2012年04月22日 14時05分更新
先週、リスクの洗い出しについて述べましたのでも今回はリスクの分析・評価から述べたいと思います。
リスクを洗い出したら、次にすることは、洗い出したリスクをそれぞれの発生確率と損失の大きさから企業経営に与える影響を分析・評価して行きます。
そして、この作業には「リスクマトリクス」を活用します。
これは横軸に発生確率、対軸に損失の大きさを表したもので、それぞのリスクをマトリクス上に配置し四つに分類して行くものです。

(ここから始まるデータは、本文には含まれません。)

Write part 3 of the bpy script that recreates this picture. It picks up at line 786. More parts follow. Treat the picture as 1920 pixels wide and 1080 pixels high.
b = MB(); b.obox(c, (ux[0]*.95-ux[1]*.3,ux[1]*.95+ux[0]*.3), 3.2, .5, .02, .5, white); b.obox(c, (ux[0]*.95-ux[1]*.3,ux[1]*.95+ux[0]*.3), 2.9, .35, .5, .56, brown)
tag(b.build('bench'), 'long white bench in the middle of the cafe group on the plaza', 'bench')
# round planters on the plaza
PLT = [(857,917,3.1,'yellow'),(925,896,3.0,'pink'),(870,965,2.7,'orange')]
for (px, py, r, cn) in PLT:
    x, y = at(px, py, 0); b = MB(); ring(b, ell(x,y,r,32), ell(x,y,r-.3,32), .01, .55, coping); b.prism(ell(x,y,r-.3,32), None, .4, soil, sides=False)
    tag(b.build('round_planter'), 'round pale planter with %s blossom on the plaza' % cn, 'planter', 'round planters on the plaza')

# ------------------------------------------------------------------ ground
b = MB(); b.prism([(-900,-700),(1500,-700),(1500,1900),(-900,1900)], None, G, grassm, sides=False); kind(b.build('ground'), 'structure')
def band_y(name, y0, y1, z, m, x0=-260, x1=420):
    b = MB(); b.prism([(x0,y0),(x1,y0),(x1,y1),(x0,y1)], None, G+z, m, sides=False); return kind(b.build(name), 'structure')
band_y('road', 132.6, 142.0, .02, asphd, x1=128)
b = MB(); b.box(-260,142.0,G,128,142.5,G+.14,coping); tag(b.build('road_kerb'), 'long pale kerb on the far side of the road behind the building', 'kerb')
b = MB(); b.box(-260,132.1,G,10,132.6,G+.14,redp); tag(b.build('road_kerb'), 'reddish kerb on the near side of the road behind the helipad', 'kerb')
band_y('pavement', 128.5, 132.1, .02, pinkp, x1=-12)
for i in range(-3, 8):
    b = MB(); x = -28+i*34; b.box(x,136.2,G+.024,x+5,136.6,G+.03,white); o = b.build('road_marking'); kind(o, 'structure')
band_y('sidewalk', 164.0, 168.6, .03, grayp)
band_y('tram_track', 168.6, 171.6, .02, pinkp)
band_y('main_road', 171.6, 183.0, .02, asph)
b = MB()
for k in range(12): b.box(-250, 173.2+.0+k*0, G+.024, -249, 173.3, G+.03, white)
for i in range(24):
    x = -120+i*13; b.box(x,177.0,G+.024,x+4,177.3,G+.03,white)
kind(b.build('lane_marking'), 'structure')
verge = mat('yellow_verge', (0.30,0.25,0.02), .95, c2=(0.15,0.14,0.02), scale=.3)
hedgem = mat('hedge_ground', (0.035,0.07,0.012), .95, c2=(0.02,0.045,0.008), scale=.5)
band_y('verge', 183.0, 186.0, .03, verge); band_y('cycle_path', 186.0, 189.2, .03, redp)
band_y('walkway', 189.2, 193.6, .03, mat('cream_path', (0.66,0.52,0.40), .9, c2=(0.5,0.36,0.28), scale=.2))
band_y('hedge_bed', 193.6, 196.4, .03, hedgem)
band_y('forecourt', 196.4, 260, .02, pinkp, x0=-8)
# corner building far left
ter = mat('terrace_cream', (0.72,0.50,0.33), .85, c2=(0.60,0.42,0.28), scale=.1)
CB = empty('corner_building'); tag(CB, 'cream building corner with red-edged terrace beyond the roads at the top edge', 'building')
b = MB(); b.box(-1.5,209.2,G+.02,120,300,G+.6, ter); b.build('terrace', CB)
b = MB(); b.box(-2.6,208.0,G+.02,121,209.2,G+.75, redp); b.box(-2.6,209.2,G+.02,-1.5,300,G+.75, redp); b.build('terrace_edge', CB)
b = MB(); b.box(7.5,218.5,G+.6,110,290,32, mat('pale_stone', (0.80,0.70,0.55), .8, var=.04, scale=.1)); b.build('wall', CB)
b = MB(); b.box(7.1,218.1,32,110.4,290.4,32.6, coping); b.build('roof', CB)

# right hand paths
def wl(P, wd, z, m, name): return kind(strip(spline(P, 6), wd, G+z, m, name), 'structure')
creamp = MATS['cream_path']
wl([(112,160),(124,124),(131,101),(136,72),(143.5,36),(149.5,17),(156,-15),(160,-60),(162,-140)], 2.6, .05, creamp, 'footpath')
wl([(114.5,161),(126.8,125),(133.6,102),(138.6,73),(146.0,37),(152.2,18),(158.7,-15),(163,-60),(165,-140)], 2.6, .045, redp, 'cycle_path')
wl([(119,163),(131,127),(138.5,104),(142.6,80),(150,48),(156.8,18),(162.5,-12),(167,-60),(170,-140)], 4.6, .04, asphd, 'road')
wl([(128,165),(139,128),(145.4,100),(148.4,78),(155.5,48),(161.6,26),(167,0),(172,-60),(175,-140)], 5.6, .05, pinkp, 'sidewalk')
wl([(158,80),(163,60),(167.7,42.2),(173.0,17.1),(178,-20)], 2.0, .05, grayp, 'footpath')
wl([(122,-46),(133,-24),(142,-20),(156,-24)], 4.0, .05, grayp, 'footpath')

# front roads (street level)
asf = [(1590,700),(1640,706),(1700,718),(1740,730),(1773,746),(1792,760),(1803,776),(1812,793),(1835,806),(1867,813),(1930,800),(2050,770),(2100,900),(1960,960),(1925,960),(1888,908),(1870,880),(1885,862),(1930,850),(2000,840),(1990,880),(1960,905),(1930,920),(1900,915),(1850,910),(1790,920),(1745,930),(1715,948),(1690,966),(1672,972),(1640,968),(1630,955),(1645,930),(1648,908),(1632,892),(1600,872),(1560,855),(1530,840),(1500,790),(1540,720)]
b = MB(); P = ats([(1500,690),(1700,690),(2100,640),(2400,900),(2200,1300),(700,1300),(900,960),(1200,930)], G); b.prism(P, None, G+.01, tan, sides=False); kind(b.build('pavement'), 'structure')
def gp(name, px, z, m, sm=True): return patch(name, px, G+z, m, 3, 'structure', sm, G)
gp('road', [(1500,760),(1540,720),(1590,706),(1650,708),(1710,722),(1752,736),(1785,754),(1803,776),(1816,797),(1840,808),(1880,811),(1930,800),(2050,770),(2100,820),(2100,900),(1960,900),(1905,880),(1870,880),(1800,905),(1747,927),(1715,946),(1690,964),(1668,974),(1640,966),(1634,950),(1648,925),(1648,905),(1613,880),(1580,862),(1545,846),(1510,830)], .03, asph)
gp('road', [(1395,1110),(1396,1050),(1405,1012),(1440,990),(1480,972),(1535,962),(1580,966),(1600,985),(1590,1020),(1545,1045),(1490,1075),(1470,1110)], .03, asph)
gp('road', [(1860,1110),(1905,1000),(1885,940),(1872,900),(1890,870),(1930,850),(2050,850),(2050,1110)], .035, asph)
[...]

分類上、発生確率が高く、起きた時の損失も大きいものを「レッドゾーン」、発生確率は低いが損失の大きいものを「イエローゾーン」、発生確率は高いが損失の低いものを「グレーゾーン」、発生確率が低く損失も小さいものを「グリーンゾーン」とし、リスクをそれぞれのゾーンにあてはめて行きます。
次に、それぞれのリスクをどのように処理するかを検討します。
リスクの処理方法は大きく分けて二つあり、一つは「リスクコントロール」、もう一つは「リスクファイナンシャル」と言います。これらを適切に合わせて最適な方法を選択・実施する流れになります。
リスクコントロールには、大きく四つあります。
まずは「回避」することです。例えば危険な事業から撤退する、或いは他の業者へ外注するといったものです。レッドゾーンにあるリスクは主にこの回避策を取ります。
次にリスクを複数に分割し損失が発生した際にも全体のダメージを押さえる「分散」です。
例えば、本社機能の分割、仕入れ・販売などの取引先の複数化などです。主にイエローゾーンのリスクに有効です。
次に損失の発生確率と大きさを小さくするための「安全・防災対策」があります。消火設備の設置、安全教育の実施、設備・機械等の定期点検、健康診断の実施などがこれにあたります。主にグレーゾーンのリスクに有効です。
最後にあるのは「容認」です。グリーンゾーンにあるリスクは、コントロールにコストをかけず発生した損失は容認するという考えです。例えば机や椅子、文具といった什器備品の破損リスクについては特に何もしないということです。
そして、リスクファイナンシングの考え方は二つ。
一つは「移転」です。
これは保険契約をすることによって予想される損失の全部または一部を保険会社に移転するものです。イエローゾーンのリスクに有効です。
もう一つは「保有」です。グリーンゾーンのリスクでも経済的損失は発生します。その際に自家保険や積立金、準備金などにより復旧を図る方法です。
如何ですか。
一寸、アカデミック過ぎますが、こうしてリスクの分析・評価からリスクの処理方法の選択をしていく流れがリスクマネジメントです。最近、リスクマネジメントについて改めて勉強したりしているので、今週もアカデミックになって恐縮です。でも、リスクマネジメントが保険の基礎となります。こうしたモノの考え方が大切なのです。節税を売りに保険販売していた方には出来ない発想です。
今、改めてリスクマネジメントが本格的に求められるようになって来ました。
この機会に是非リスクマネジメントについて学習されることをお勧めいたしますよ!